Scene modeling code data
* * * * *

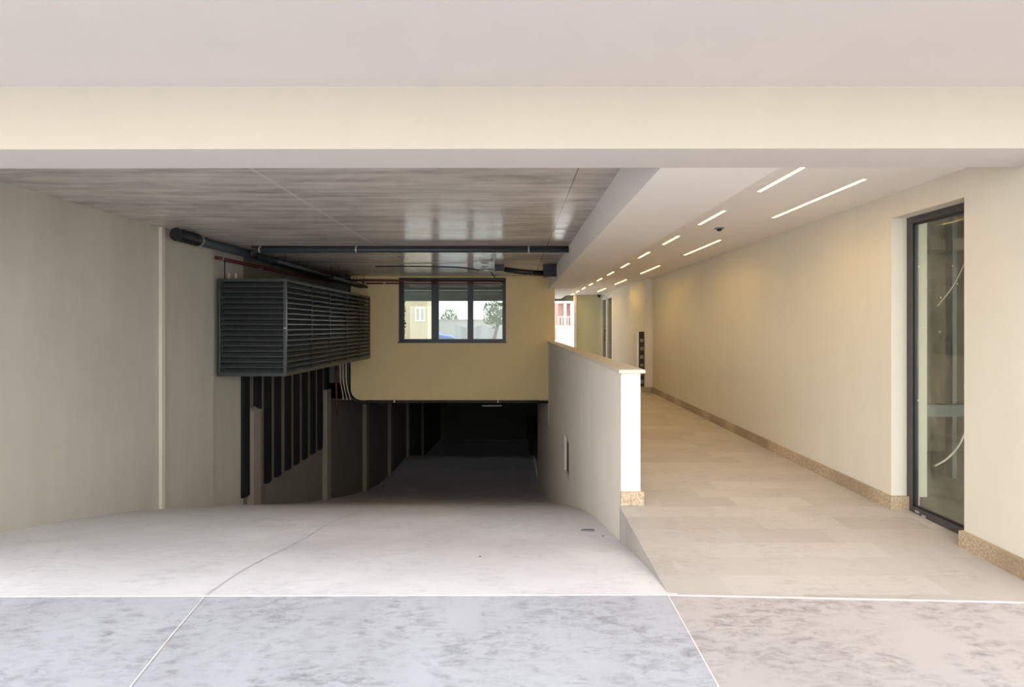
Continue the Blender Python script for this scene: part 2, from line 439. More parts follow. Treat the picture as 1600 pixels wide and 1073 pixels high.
# soffit behind the rear wall
m = MB(); m.box(-9, .9, 12.2, 16.25, R(1.22), R(1.6)); m.box(-9, .9, 13.6, 13.9, R(1.08), R(1.25)); struct(m.build('ceiling', M['passage']))
m = MB(); m.box(-9, 2.05, 15.95, 16.25, R(.90), R(1.6)); struct(m.build('beam', M['passage']))

# ------------------------------------------------------------------ walls
m = MB()
m.box(-5.3, -4.66, 2.45, 7.38, R(-4.6), R(1.5)); m.box(-5.3, -4.72, 7.38, 8.30, R(-5.5), R(1.5)); m.box(-5.3, -4.72, 8.30, 12.2, R(-5.5), R(1.5), 1)
struct(m.build('wall_left', [M['grey_render'], M['raw_wall']]))
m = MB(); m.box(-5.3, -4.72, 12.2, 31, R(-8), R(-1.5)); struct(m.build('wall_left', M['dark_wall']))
for d, top in ((11.75, -1.55), (14.9, -1.83), (17.9, -1.83), (21.0, -1.83), (24.5, -1.83)):
    m = MB(); m.box(-4.73, -4.60, d, d + .25, R(-7.4), R(top)); struct(m.build('pillar', M['pier']))
m = MB(); m.box(-4.73, -4.6, 8.42, 8.66, R(-3.5), R(-1.50))
m.hexa([(-4.73, 8.42, R(-1.5)), (-4.6, 8.42, R(-1.5)), (-4.6, 8.66, R(-1.5)), (-4.73, 8.66, R(-1.5)),
        (-4.73, 8.42, R(-1.46)), (-4.69, 8.5, R(-1.43)), (-4.69, 8.6, R(-1.43)), (-4.73, 8.66, R(-1.46))])
struct(m.build('pillar', M['pier']))
m = MB(); m.box(-4.665, -4.62, 6.24, 6.30, smooth_z(6.27) - .1, R(1.33)); struct(m.build('trim_5', M['cream_wall']))

# rear wall with the window opening and a rounded lower corner
BY0, BY1 = 11.9, 12.15
wx0, wx1, wz0, wz1 = sx(623, 11.9), sx(790.5, 11.9), sz(534, 11.9), sz(433.5, 11.9)
m = MB()
zb = R(-1.825); xl = -4.07; r = .28
corner = [(xl + r - r * math.cos(a), zb + r - r * math.sin(a)) for a in [math.pi / 2 * k / 8 for k in range(9)]]
m.prism_y([(xl, R(1.4))] + corner + [(wx0, zb), (wx0, R(1.4))], BY0, BY1)
m.prism_y([(wx0, zb), (wx1, zb), (wx1, wz0), (wx0, wz0)], BY0, BY1)
m.prism_y([(wx0, wz1), (wx1, wz1), (wx1, R(1.4)), (wx0, R(1.4))], BY0, BY1)
m.prism_y([(wx1, zb), (1.06, zb), (1.06, R(1.0)), (.9, R(1.0)), (.9, R(1.4)), (wx1, R(1.4))], BY0, BY1)
struct(m.build('wall_back', M['backwall']))
m = MB(); m.box(-5.3, -4.0, 12.16, 12.4, R(-1.85), R(1.4)); struct(m.build('wall_back', M['dark_wall']))

# parapet and retaining wall with two small niches
m = MB()
X0, X1 = .9, 1.06
def seg(d0, d1, z0, z1): m.box(X0, X1, d0, d1, z0, z1)
n1 = (7.60, 8.25, R(-2.48), R(-1.86)); n2 = (11.72, 11.99, R(-2.47), R(-1.87))
seg(3.93, n1[0], R(-4), R(-.378)); seg(n1[0], n1[1], R(-5), n1[2]); seg(n1[0], n1[1], n1[3], R(-.378))
seg(n1[1], n2[0], R(-5.5), R(-.378)); seg(n2[0], n2[1], R(-6), n2[2]); seg(n2[0], n2[1], n2[3], R(-.378))
seg(n2[1], 12.2, R(-6), R(-.378)); m.box(X0, X1, 12.2, 17.1, R(-6.5), R(-1.4))
m.box(X0 + .042, X1 - .01, n1[0], n1[1], n1[2], n1[3], 1); m.box(X0 + .06, X1 - .01, n2[0], n2[1], n2[2], n2[3], 1)
m.box(X1, 3.6, 16.9, 17.1, R(-6.5), R(-1.4))
struct(m.build('wall_right', [M['parapet'], M['black']]))
m = MB(); m.box(.875, 1.095, 3.9, 11.895, R(-.378), R(-.348))
struct(m.build('trim_6', M['cap'], bevel=.004))
m = MB(); m.box(.893, 1.085, 3.905, 3.93, walk_z(3.9) - .002, walk_z(3.9) + .112); m.box(1.06, 1.085, 3.93, 11.9, walk_z(3.9) - .05, walk_z(3.9) + .112)
struct(m.build('baseboard_front', M['granite'], bevel=.002))

# right-hand wall of the walkway, with the tall window opening
m = MB(); top = R(1.5); lo = R(-1.8)
m.box(3.07, 3.30, 2.5, 3.22, lo, top); m.box(3.07, 3.30, 3.22, 3.84, R(.885), top); m.box(3.07, 3.30, 3.84, 10.4, lo, top)
m.box(2.91, 3.30, 10.4, 11.84, lo, top); m.box(2.95, 3.30, 11.84, 14.0, lo, top)
m.box(2.95, 3.30, 14.0, 15.8, R(.98), top)
struct(m.build('wall_right', M['cream_wall']))
m = MB(); m.box(2.12, 3.6, 15.8, 16.1, lo, top); struct(m.build('wall_back', M['green_wall']))
m = MB(); m.box(2.04, 2.12, 15.72, 16.12, lo, R(1.08)); struct(m.build('trim_lit_edge', M['plastic_white']))  # white post for the wall's sunlit end edge, brightness put into its colour
# skirting, cut in pieces
m = MB()
def skirt(x0, x1, a, b):
    m.hexa([(x0, a, walk_z(a) - .01), (x1, a, walk_z(a) - .01), (x1, b, walk_z(b) - .01), (x0, b, walk_z(b) - .01),
            (x0, a, walk_z(a) + .11), (x1, a, walk_z(a) + .11), (x1, b, walk_z(b) + .11), (x0, b, walk_z(b) + .11)])
skirt(3.035, 3.08, 2.5, 3.225)
a = 3.843
while a < 10.39:
    b = min(a + .6, 10.39); skirt(3.045, 3.08, a, b - .002); a = b
skirt(3.045, 3.196, 3.815, 3.842); skirt(2.885, 3.06, 10.375, 10.41); skirt(2.885, 2.92, 10.41, 11.84); skirt(2.92, 2.96, 11.84, 14)
struct(m.build('baseboard_right', M['granite']))

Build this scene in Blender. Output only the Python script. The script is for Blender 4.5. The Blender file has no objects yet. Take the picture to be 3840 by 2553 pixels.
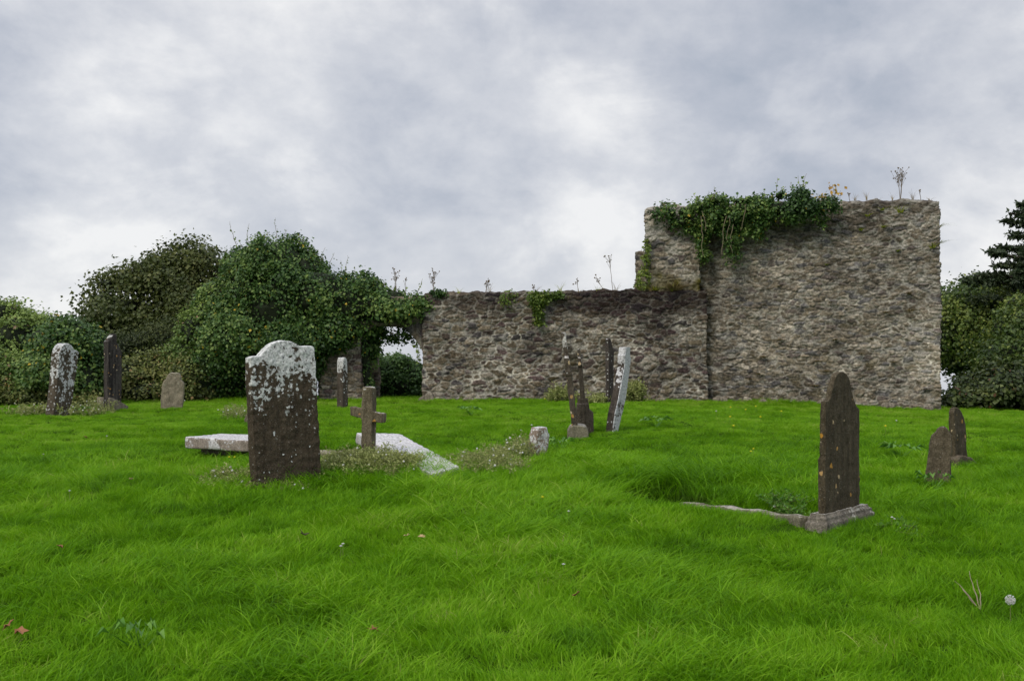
import bpy, bmesh, math, random
import numpy as np
from mathutils import Vector, Matrix, Euler
random.seed(7)
R = np.random.RandomState(11)
sc = bpy.context.scene
col = sc.collection
rad = math.radians
# ------------------------------------------------------------------ camera
EYE = 1.6
F = 4117.0                      # focal length in photograph pixels (3840 wide)
HY, CY, CX = 1384.0, 1276.5, 1920.0
PITCH = math.atan((HY - CY) / F)
cam = bpy.data.cameras.new('camera'); camo = bpy.data.objects.new('camera', cam); col.objects.link(camo)
cam.sensor_width = 36; cam.lens = 36 * F / 3840; cam.clip_end = 2000; cam.clip_start = .05
camo.location = (0, 0, EYE); camo.rotation_euler = (math.pi / 2 + PITCH, 0, 0)
sc.camera = camo
# ------------------------------------------------------------------ world: cloudy sky
SUN_EL, SUN_AZ = 42.0, -35.0
W = bpy.data.worlds.new('World'); sc.world = W; W.use_nodes = True
nt = W.node_tree; N = nt.nodes; L = nt.links; N.clear()


def nd(tree, typ, **kw):
    n = tree.nodes.new(typ)
    for k, v in kw.items():
        if k.startswith('i_'):
            n.inputs[int(k[2:])].default_value = v
        else:
            setattr(n, k, v)
    return n


def math_n(tree, op, a, b=None, c=None, clamp=False):
    n = tree.nodes.new('ShaderNodeMath'); n.operation = op; n.use_clamp = clamp
    for i, v in enumerate((a, b, c)):
        if v is None: continue
        if isinstance(v, (int, float)): n.inputs[i].default_value = v
        else: tree.links.new(v, n.inputs[i])
    return n.outputs[0]


def mixc(tree, fac, a, b, mode='MIX'):
    n = tree.nodes.new('ShaderNodeMix'); n.data_type = 'RGBA'; n.blend_type = mode
    for s, v in ((n.inputs[0], fac), (n.inputs[6], a), (n.inputs[7], b)):
        if isinstance(v, (int, float)): s.default_value = v
        elif isinstance(v, tuple): s.default_value = v if len(v) == 4 else (*v, 1)
        else: tree.links.new(v, s)
    return n.outputs[2]


def ramp(tree, fac, stops, interp='LINEAR'):
    n = tree.nodes.new('ShaderNodeValToRGB'); cr = n.color_ramp; cr.interpolation = interp
    while len(cr.elements) < len(stops): cr.elements.new(.5)
    for e, (p, c) in zip(cr.elements, stops):
        e.position = p; e.color = (c, c, c, 1) if isinstance(c, (int, float)) else (*c, 1)
    tree.links.new(fac, n.inputs[0])
    return n.outputs[0]


def pixdir(px, py):
    x, z = (px - CX) / F, -(py - CY) / F
    c, s = math.cos(PITCH), math.sin(PITCH)
    return Vector((x, c - z * s, s + z * c)).normalized()


out = nd(nt, 'ShaderNodeOutputWorld'); bg = nd(nt, 'ShaderNodeBackground'); L.new(bg.outputs[0], out.inputs[0])
sky = nd(nt, 'ShaderNodeTexSky'); sky.sky_type = 'NISHITA'; sky.sun_disc = False
sky.sun_elevation = rad(SUN_EL); sky.sun_rotation = rad(180 + SUN_AZ)
tc = nd(nt, 'ShaderNodeTexCoord'); sep = nd(nt, 'ShaderNodeSeparateXYZ'); L.new(tc.outputs['Generated'], sep.inputs[0])
mp = nd(nt, 'ShaderNodeMapping'); L.new(tc.outputs['Generated'], mp.inputs[0]); mp.inputs['Scale'].default_value = (1, 1, 1.5); mp.inputs['Location'].default_value = (3.1, 1.7, .4)


def wnoise(scale, detail, rough, dist=0.0, off=0):
    n = nd(nt, 'ShaderNodeTexNoise'); n.inputs['Scale'].default_value = scale; n.inputs['Detail'].default_value = detail
    n.inputs['Roughness'].default_value = rough; n.inputs['Distortion'].default_value = dist
    if off:
        m2 = nd(nt, 'ShaderNodeMapping'); L.new(mp.outputs[0], m2.inputs[0]); m2.inputs['Location'].default_value = (off, off, off); L.new(m2.outputs[0], n.inputs['Vector'])
    else: L.new(mp.outputs[0], n.inputs['Vector'])
    return n.outputs[0]


v = math_n(nt, 'MULTIPLY_ADD', wnoise(3.0, 4, .5, .3), 1.25, -.14)
v = math_n(nt, 'ADD', v, math_n(nt, 'MULTIPLY_ADD', wnoise(8.5, 7, .6, .15, 5), .75, -.375))
v = math_n(nt, 'ADD', v, math_n(nt, 'MULTIPLY_ADD', wnoise(24, 6, .6, .1, 9), .28, -.14))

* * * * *

What this task involves: Extract exactly and only the span of lines that begins at the line containing "m = MB(); m.box(-5.3, -4.72, 12.2, 31, R(-8), R(-1.5));" and ends at the line containing "m = MB(); m.box(-4.665, -4.62, 6.24, 6.30, smooth_z(6.27)".

Exercise result:
m = MB(); m.box(-5.3, -4.72, 12.2, 31, R(-8), R(-1.5)); struct(m.build('wall_left', M['dark_wall']))
for d, top in ((11.75, -1.55), (14.9, -1.83), (17.9, -1.83), (21.0, -1.83), (24.5, -1.83)):
    m = MB(); m.box(-4.73, -4.60, d, d + .25, R(-7.4), R(top)); struct(m.build('pillar', M['pier']))
m = MB(); m.box(-4.73, -4.6, 8.42, 8.66, R(-3.5), R(-1.50))
m.hexa([(-4.73, 8.42, R(-1.5)), (-4.6, 8.42, R(-1.5)), (-4.6, 8.66, R(-1.5)), (-4.73, 8.66, R(-1.5)),
        (-4.73, 8.42, R(-1.46)), (-4.69, 8.5, R(-1.43)), (-4.69, 8.6, R(-1.43)), (-4.73, 8.66, R(-1.46))])
struct(m.build('pillar', M['pier']))
m = MB(); m.box(-4.665, -4.62, 6.24, 6.30, smooth_z(6.27) - .1, R(1.33)); struct(m.build('trim_5', M['cream_wall']))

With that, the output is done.